Until the early 1800s . . . from the Santee River in South Carolina to northern Florida, the melting of heavy snow packs in the Southern Appalachian Mountains caused lakes, swamps and major rivers to spread their waters across most of the landscape in the springtime.
The Many Peoples of the South Atlantic Coast Series
by Richard L. Thornton, Architect & City Planner
Read Naturalist William Bartram’s memoirs. He was lingering in southern Georgia . . . even took part in a skirmish along side Patriot militia, when he learned that the political unrest associated with the British colonists’ desire for more autonomy had turned into a full-blown war for independence. Royal Governor James Wright had fled Georgia. At almost the same time that delegates in Philadelphia approved the Declaration of Independence, the Cherokees had attacked the Southern Frontier without warning and brutally massacred many families, including those loyal to the Crown.
Bartram stated that he was unable to travel directly to Savannah because the landscape in between was covered in water as was usual in that time of the year. Say what? Yes, back then the Okefenokee Swamp, then called Lake Serape, tripled its size after the snow melted in northern Georgia. A similar situation occurred in South Carolina’s Coastal Plain, where natural swamps and lakes spread out over the landscape during the springtime.

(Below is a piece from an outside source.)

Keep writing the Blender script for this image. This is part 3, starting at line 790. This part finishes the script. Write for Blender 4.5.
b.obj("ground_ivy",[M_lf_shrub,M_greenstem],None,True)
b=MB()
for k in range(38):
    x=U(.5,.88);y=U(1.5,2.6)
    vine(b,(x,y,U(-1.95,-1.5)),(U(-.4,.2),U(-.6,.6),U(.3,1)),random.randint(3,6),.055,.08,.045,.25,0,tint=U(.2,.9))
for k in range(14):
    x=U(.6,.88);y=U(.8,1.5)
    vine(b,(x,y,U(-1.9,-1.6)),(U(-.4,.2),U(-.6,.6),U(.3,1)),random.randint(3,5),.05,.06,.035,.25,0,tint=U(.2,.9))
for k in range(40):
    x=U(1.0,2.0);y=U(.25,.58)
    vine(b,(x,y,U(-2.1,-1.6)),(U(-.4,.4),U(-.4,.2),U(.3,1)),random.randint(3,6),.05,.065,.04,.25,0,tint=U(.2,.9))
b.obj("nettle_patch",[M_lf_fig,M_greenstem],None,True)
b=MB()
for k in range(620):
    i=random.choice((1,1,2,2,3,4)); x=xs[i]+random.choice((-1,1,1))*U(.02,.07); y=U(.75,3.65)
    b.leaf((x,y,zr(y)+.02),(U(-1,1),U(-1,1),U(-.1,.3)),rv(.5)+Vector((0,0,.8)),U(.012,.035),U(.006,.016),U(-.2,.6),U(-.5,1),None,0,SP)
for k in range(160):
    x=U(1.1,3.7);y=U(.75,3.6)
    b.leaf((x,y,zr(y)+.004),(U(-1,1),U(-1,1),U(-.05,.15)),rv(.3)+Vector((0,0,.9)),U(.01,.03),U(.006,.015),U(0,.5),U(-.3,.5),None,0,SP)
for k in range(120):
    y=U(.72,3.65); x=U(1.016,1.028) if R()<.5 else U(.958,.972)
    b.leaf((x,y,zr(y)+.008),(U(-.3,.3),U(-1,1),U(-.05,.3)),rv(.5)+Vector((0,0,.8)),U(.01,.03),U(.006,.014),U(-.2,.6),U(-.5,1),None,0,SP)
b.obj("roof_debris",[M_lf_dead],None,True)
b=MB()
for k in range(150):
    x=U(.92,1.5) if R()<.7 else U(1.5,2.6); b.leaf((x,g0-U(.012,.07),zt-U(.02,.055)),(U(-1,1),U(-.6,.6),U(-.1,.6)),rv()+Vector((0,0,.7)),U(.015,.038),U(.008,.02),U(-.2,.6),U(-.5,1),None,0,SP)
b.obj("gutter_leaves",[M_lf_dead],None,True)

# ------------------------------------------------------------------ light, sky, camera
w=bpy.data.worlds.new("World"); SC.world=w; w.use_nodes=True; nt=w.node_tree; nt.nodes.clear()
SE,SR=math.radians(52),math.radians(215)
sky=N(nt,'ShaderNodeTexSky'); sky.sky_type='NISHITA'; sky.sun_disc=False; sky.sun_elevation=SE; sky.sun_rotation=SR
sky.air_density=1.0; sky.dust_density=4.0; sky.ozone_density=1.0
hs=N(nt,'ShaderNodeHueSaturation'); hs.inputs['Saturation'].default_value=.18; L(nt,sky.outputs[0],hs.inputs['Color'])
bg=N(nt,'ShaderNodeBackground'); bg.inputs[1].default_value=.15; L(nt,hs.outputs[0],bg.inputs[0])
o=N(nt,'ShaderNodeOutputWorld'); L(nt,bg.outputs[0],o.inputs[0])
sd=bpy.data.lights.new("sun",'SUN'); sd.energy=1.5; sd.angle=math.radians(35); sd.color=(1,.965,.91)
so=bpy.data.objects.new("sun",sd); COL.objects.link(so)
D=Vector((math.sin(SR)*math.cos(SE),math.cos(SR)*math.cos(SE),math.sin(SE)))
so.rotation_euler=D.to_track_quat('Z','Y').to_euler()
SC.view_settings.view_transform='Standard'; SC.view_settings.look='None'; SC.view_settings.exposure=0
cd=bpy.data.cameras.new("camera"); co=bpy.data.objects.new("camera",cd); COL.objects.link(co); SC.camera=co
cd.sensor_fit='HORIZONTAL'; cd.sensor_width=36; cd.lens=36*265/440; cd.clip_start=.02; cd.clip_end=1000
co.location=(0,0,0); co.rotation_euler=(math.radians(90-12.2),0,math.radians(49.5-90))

Why all the snow in the Southern Appalachians back then?
The alternate Creek Indian words for the Southern Appalachian Mountains were Tvsken-Apalachen and Tvsken-Hátki (Snowy Mountains). Obviously, heavy snow falls in that region were formally the norm.
Teenage French colonists of Fort Caroline, whose lives were spared because of their age, told the Spanish that French explorers had returned with much gold from the “Apalachen” Mountains (North Georgia) , In the autumn of 1567, the Juan Pardo Expedition journeyed northwestward from the Colony of Santa Elena in Port Royal Sound, SC. They were stopped in their tracks in mid-December by a heavy snow storm. The Georgia and western North Carolina Mountains remained impassible until late March.
According to The Early History of Jackson County, Georgia, the winters were bitterly cold and snowy from the mid-1770s to the mid-1780s. By the end of the first decade of the 19th century, the weather was substantially warmer, but several species of animals, including an American version of the Komodo Dragon had disappeared.
Apparently, at least during the height of the Little Ice Age (c. 1300-1650 AD) warm moist air from the Gulf of Mexico continually collided with Arctic air over the Southern Appalachians. The result was a heavy snow pack, comparable to what is typical today for the mountains of New England.
Effect on the peopling of the Southeast
The linguistic analysis of the surviving Indigenous words of the Lower Southeast revealed a surprising contrast in Georgia, Florida and southern South Carolina between the regions subject to annual widespread inundation and those that were not. Most all the tribes within the mass-inundation regions originated in the Orinoco River Basin of Venezuela, the Amazon River Basin of Brazil, Peru, Bolivia and Ecuador . . . or the Caribbean Basin.
Direct ancestors of the Creek Confederacy usually avoided mass-inundation regions and preferred to be near fast-running, clear water. They were the primary occupants of the Southern Appalachians and Piedmont.
Those tribes living north of the St. Johns River, which 20th century Florida academicians labeled “Timucua,” were entirely different ethnic groups that spoke language mutually unintelligible with Timucua. They may have been trading partners or on good political terms with the Timucua, but they were definitely not Timucua.